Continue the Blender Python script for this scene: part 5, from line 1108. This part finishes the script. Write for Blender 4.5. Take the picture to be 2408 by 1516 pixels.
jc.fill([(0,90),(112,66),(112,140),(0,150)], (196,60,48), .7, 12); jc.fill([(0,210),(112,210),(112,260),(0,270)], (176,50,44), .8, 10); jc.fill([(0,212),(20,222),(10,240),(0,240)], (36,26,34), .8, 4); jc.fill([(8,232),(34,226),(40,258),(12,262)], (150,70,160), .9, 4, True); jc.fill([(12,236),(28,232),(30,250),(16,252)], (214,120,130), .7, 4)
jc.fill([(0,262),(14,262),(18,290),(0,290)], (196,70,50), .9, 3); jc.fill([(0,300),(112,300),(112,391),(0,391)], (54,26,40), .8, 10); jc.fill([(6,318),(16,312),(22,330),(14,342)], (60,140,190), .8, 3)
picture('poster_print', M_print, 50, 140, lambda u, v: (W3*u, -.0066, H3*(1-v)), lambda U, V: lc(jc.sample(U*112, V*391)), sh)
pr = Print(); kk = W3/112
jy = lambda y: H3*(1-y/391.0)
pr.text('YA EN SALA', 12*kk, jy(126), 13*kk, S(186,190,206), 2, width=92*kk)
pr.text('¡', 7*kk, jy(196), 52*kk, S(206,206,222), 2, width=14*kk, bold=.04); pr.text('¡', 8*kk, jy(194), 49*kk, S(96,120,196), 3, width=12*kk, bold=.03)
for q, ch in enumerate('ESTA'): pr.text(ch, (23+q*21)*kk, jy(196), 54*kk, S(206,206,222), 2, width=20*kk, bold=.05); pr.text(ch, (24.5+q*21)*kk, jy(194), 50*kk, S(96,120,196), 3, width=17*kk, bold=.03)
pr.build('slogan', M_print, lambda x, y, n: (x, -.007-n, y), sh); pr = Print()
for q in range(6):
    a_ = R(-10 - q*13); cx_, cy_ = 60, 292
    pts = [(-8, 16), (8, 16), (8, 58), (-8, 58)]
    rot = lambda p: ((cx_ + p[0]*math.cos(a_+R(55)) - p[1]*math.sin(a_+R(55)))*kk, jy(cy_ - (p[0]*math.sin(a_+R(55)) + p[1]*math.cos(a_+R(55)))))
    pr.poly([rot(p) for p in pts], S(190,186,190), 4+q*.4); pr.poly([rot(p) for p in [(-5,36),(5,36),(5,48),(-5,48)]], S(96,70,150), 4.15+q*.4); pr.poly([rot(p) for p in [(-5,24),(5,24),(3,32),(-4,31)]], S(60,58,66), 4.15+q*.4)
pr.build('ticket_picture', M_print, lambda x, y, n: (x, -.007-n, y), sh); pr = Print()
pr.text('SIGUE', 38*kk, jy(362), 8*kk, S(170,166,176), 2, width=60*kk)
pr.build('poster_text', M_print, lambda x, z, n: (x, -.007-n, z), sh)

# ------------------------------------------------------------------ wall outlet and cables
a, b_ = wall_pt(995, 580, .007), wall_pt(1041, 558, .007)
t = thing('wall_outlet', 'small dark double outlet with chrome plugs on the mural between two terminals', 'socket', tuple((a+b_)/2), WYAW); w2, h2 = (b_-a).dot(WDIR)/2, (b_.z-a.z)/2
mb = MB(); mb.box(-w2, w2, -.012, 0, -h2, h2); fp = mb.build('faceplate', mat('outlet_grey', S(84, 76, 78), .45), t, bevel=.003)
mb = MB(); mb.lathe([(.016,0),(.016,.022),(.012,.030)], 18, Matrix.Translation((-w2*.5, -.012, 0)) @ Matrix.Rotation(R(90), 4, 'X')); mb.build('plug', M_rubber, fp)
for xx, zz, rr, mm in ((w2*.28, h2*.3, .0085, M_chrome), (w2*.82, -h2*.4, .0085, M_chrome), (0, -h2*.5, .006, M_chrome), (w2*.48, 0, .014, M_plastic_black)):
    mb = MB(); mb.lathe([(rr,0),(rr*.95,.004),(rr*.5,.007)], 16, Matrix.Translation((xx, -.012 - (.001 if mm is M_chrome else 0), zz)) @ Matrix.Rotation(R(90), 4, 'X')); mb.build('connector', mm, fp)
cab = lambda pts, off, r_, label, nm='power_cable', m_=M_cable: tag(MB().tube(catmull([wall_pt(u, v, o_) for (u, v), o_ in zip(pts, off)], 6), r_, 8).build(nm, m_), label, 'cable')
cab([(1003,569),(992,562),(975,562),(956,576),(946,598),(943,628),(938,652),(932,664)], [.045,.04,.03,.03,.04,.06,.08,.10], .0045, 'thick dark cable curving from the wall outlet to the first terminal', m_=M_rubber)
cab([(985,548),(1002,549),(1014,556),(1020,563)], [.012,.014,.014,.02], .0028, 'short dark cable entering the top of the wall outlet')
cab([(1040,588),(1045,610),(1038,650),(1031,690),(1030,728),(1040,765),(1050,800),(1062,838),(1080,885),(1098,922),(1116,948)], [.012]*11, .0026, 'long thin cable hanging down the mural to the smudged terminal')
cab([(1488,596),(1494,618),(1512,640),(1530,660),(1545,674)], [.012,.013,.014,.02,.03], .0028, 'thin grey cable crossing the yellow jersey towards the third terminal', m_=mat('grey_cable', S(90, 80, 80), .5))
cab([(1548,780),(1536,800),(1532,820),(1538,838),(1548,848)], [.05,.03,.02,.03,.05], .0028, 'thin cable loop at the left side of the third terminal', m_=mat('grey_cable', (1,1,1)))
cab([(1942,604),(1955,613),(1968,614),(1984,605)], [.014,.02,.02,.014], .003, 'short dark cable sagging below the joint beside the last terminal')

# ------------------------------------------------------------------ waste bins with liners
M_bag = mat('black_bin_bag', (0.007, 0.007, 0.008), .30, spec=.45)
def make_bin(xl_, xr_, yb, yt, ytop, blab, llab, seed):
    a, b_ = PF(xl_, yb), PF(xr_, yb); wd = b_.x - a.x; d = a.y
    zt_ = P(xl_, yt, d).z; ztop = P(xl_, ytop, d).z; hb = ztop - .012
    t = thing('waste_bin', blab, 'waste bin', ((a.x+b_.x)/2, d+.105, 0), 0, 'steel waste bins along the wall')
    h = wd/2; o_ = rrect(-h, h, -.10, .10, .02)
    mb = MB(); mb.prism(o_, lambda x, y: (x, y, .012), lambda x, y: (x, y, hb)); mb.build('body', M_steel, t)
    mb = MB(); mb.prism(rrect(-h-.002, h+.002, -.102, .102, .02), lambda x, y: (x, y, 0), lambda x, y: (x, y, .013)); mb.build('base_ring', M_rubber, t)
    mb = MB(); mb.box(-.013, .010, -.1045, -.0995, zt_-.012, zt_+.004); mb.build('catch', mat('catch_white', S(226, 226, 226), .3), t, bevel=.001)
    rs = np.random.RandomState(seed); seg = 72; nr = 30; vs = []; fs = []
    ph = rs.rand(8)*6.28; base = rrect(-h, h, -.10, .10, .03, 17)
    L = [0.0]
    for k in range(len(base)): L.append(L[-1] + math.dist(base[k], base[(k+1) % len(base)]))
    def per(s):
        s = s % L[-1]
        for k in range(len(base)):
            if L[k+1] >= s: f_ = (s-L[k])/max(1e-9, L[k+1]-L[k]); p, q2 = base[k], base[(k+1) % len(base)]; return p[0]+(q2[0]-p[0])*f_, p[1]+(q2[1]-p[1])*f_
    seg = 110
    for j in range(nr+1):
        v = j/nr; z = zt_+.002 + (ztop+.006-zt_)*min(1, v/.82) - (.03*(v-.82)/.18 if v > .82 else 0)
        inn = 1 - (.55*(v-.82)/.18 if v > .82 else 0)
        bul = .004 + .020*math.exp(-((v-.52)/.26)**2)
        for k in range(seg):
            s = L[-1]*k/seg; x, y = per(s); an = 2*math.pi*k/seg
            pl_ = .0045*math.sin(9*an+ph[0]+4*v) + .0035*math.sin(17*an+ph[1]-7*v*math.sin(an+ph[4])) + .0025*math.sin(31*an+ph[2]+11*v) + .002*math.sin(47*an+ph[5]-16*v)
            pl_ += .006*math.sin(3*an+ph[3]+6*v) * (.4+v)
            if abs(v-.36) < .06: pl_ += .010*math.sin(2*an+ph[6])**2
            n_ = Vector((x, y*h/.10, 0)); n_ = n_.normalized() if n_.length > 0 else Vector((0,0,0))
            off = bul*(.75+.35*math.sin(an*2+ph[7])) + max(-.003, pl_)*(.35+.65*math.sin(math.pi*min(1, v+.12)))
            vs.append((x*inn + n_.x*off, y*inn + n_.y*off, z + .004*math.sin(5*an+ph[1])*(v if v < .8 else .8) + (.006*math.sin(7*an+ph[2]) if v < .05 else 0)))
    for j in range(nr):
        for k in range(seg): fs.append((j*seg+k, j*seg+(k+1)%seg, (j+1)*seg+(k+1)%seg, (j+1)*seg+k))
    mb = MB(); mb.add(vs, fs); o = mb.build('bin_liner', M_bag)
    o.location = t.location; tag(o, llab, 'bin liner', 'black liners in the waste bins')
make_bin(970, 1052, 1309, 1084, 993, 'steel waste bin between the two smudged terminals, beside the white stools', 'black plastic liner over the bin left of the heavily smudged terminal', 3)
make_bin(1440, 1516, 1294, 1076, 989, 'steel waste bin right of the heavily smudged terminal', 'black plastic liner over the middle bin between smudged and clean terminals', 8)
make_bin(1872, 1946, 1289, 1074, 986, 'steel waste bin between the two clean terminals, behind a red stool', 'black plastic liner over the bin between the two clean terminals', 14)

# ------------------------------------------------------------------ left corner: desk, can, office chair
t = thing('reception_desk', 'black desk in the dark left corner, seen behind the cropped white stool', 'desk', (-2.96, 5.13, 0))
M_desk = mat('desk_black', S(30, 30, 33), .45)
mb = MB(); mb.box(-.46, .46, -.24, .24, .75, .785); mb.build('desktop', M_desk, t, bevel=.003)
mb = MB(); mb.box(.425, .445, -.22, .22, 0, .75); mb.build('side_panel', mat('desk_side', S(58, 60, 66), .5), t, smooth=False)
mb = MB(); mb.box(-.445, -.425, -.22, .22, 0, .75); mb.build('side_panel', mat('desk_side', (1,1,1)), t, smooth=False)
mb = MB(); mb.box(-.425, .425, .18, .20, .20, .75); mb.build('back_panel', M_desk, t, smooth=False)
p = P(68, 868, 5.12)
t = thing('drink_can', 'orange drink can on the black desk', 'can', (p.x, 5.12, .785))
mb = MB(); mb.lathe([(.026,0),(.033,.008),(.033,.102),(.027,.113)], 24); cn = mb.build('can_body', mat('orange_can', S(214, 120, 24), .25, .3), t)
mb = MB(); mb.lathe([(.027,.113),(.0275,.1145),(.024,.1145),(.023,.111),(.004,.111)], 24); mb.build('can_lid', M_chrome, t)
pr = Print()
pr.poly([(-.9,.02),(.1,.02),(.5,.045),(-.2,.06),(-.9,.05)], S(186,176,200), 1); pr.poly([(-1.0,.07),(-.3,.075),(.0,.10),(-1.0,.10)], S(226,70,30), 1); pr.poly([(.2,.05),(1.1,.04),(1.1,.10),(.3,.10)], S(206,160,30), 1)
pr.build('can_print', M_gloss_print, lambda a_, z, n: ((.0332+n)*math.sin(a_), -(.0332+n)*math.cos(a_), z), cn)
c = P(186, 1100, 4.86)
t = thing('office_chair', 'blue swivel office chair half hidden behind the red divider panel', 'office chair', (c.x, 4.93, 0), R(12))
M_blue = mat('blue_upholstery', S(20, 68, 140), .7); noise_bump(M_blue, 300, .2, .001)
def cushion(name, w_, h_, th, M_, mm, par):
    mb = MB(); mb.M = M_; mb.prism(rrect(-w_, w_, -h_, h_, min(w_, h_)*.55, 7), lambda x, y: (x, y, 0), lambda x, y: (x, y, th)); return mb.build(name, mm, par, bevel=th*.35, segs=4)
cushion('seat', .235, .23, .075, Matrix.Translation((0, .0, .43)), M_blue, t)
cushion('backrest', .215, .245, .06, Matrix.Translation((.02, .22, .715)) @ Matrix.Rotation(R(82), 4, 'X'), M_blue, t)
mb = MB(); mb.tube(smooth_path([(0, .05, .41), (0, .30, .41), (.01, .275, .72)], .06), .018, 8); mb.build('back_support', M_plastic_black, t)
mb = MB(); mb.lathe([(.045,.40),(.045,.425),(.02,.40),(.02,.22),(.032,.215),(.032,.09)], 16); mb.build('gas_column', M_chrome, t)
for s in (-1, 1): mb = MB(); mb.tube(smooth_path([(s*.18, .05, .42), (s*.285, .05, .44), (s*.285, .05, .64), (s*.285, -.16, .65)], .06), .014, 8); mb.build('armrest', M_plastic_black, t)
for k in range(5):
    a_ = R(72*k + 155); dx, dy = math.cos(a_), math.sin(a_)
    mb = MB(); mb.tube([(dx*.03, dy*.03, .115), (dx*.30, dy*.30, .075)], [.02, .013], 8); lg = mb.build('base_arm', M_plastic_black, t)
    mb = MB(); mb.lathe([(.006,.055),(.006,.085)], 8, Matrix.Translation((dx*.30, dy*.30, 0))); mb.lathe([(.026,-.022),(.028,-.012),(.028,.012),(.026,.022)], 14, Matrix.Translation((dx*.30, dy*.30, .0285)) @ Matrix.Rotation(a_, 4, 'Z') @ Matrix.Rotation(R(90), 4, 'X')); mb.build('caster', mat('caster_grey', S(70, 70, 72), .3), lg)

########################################

**PROBLEM TO WORK ON**
Write down every line of the data above that includes the string "from".

**ANSWER TO THE EXERCISE**
Continue the Blender Python script for this scene: part 5, from line 1108. This part finishes the script. Write for Blender 4.5. Take the picture to be 2408 by 1516 pixels.
cab([(1003,569),(992,562),(975,562),(956,576),(946,598),(943,628),(938,652),(932,664)], [.045,.04,.03,.03,.04,.06,.08,.10], .0045, 'thick dark cable curving from the wall outlet to the first terminal', m_=M_rubber)